By Shannon Reardon
When I was younger my parents told me to stand up for what I believed in, to stand up for what’s right.
My convictions have gotten me into verbal altercations, lost me a few friends, and forced me to stand in front of an auditorium of people and tell them that they were wrong.
My convictions most recently have had me literally, and figuratively standing up for something I disagreed with a year ago.
As an avid football fan and someone who cries during the national anthem, I couldn’t believe my eyes when former 49ers quarterback Colin Kaepernick made the decision to kneel for the duration of the song. I found it disgraceful and disrespectful.
I was uncomfortable.
Football season is the time of year when I get to watch grown men hit each other while I verbally berate my friends about how much better my team is than theirs. I don’t want to think about real life issues, especially while I’m watching the game.
Then I noticed Eagles’ safety Malcom Jenkins raising his fist during the national anthem. I noticed other players taking a knee.
My argument during last year’s football season consisted of two points: why couldn’t players raise awareness off the field, and how could they dishonor their country without a second thought?
These two points quickly dissolved when I looked into the programs and the steps that players take to better their communities and the communities of the cities that they play in. The charity events and work that many of the players do go unnoticed.
The second point is harder and less concrete to prove, but it stems from the disrespect that people of color are subjected to daily. We can all try and turn a blind eye because it’s a topic that this nation still deems uncomfortable, but that doesn’t fix the problem.
In the off-season from football, I began watching videos that made me sick to my stomach. I saw a chapter of Black Lives Matter peacefully protesting at a rally while being spit on, cursed at, and berated with “All Lives Matter” chants.
So why can’t these football players use the national platform they’re given every Sunday?
Because the topic makes people uncomfortable.
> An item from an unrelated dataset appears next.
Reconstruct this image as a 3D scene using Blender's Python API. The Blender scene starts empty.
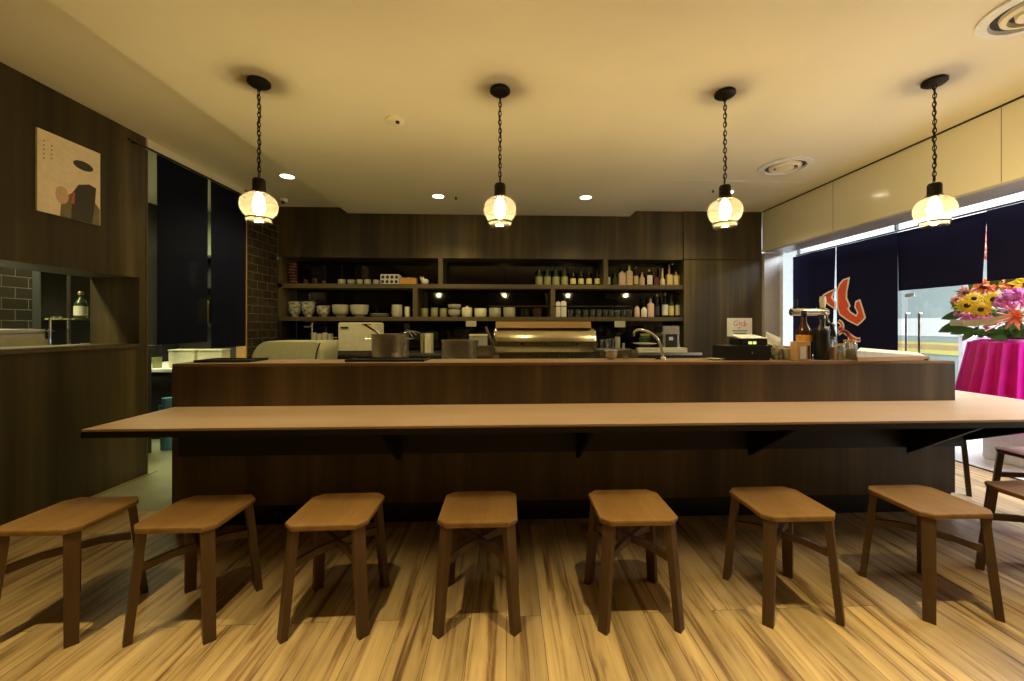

The argument has become one about “how players are disrespecting our flag and military,” instead of seeing the reality, which is a quiet protest of men who feel the sting of centuries of inequality.
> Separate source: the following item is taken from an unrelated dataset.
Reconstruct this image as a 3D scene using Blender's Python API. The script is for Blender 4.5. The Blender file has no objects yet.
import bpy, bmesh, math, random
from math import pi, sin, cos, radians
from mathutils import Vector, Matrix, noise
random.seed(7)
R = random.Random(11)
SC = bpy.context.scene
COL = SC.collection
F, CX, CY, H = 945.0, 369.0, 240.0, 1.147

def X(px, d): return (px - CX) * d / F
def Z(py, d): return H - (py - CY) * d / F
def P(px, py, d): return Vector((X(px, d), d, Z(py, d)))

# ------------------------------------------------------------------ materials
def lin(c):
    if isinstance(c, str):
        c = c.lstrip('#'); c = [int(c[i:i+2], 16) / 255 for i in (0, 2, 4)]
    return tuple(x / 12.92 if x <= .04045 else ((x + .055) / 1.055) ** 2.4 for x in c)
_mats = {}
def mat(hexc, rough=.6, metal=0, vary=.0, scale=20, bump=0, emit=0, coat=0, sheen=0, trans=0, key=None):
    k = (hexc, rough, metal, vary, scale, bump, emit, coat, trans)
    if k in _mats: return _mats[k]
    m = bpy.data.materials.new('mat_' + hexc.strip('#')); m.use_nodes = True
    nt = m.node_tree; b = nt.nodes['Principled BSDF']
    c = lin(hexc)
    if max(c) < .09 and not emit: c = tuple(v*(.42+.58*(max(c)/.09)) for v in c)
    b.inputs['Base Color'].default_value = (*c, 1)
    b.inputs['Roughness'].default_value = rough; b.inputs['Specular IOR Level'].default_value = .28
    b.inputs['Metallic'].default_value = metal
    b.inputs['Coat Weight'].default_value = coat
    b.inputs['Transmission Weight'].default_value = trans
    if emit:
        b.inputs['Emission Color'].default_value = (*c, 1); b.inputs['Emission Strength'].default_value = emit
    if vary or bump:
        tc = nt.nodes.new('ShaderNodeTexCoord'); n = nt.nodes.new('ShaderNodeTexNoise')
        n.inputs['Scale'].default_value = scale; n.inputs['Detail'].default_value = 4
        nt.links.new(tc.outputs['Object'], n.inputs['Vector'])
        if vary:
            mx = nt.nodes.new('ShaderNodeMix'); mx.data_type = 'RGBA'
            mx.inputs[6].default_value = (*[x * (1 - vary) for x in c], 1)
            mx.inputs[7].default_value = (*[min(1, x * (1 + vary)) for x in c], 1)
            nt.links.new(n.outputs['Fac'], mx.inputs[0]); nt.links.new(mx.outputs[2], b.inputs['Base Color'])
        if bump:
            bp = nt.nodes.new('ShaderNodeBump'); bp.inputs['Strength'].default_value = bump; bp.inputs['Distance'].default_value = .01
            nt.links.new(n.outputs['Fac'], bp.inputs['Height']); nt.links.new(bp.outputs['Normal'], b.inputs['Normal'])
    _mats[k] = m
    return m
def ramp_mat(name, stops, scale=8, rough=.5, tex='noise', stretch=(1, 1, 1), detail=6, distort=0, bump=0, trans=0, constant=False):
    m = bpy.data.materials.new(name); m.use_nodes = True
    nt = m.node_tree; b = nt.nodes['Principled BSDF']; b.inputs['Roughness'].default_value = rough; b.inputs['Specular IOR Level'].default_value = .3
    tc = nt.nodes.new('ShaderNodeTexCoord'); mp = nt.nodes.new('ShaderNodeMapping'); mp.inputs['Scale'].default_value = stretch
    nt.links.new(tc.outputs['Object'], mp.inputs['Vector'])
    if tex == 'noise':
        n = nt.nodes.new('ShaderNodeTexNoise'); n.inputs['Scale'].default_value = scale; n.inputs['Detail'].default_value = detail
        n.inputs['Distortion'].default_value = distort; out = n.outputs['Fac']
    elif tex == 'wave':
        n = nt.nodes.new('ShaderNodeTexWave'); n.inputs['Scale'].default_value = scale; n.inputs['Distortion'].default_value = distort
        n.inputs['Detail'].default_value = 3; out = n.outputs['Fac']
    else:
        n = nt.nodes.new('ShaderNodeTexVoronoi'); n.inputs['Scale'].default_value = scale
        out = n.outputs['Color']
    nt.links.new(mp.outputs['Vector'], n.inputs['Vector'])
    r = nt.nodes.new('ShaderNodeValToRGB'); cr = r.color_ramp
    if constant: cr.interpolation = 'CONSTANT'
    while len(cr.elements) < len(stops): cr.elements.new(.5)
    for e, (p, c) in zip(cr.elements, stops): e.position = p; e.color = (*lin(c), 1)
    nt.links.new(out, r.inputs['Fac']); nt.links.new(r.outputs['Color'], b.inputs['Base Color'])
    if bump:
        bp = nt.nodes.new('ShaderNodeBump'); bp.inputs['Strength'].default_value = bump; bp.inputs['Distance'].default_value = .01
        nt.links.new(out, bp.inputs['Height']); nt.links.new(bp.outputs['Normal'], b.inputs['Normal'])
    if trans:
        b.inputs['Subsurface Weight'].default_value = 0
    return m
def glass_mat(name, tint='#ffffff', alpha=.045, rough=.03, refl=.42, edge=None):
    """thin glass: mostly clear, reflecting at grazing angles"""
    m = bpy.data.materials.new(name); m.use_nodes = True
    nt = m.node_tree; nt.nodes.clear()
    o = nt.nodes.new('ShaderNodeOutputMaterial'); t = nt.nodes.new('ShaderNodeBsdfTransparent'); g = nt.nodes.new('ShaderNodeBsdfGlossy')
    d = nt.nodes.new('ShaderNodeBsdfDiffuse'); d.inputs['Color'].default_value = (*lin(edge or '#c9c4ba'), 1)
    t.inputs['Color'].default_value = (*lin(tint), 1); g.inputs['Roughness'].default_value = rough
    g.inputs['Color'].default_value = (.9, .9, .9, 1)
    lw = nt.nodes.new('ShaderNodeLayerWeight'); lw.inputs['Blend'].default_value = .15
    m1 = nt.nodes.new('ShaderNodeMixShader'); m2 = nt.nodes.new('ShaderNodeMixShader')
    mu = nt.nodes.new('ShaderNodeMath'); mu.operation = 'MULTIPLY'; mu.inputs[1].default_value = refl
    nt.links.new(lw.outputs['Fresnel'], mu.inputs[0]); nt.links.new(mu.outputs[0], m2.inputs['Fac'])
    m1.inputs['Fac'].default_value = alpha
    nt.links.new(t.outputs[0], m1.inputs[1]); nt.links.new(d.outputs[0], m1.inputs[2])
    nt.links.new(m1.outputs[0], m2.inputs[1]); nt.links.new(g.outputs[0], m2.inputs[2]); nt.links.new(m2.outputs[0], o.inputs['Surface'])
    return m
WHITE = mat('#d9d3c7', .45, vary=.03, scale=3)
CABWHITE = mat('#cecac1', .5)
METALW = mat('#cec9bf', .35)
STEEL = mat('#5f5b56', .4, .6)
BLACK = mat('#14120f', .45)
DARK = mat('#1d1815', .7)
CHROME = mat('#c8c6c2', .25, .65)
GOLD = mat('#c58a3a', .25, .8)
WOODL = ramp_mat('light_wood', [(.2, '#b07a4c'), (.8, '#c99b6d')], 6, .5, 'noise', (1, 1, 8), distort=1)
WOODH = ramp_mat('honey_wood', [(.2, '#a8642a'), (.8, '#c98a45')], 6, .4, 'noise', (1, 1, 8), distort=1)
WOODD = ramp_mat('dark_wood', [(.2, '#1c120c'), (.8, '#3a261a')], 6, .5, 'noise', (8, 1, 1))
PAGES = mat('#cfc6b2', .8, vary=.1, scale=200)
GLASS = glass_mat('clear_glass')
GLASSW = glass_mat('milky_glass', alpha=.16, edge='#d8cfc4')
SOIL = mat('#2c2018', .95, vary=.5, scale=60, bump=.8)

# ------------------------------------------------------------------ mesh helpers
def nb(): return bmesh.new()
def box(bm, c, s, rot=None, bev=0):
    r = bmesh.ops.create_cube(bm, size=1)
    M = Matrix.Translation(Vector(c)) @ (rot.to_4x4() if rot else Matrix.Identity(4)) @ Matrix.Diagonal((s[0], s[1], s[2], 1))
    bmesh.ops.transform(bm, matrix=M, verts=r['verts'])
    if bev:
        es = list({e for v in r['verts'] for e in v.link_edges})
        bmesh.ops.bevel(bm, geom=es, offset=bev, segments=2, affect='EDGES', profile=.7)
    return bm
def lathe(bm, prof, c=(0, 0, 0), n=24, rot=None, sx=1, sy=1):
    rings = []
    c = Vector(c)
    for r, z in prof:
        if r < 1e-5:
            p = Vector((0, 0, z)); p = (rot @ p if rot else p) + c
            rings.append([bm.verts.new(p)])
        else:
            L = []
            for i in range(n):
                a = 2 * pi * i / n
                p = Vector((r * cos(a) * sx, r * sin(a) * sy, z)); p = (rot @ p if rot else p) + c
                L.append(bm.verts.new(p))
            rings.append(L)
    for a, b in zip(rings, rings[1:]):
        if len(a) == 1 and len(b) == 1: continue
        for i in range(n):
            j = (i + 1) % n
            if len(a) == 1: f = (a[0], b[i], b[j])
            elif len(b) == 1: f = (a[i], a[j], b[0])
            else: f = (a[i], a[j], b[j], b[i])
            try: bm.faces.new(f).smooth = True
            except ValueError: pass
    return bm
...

On Oct. 7, I attended the Rock Allegiance music festival at the BB&T Pavillon in Camden, NJ. Hard rock band, Five Finger Death Punch, took the stage, and halfway through their set the singer, Ivan Moody, paused their set to talk about the kneeling controversy.
“If you don’t like our flag, I’ll help you pack,” were the words printed on Moody’s shirt, which prompted a monologue where the frontman talked about being from a military family and his disdain for the kneeling movement.
As the singer finished telling cheering fans how angry he was that Americans were disrespecting their flag, I sat down.
I sat down in the dirt patch that were the lawn seats. I sat down among beer cans and cigarette butts; I couldn’t believe Moody would take time out of his set to speak about this topic. It wasn’t the time, nor the place.
Or was it?
Just as it is every bit the right of players in the NFL to take a knee during the national anthem, or the team owners to come down and link arms with their players in solidarity, it is the right of this man to speak his peace.
Sitting in the dirt gave me a new perspective.
Kaepernick, who started the conversation, doesn’t have a job anymore. He sacrificed his career and his image, because he felt enough is enough.
America, it’s time to wake up.
All men (and women) are not created equal in this country. What are we going to do to fix it?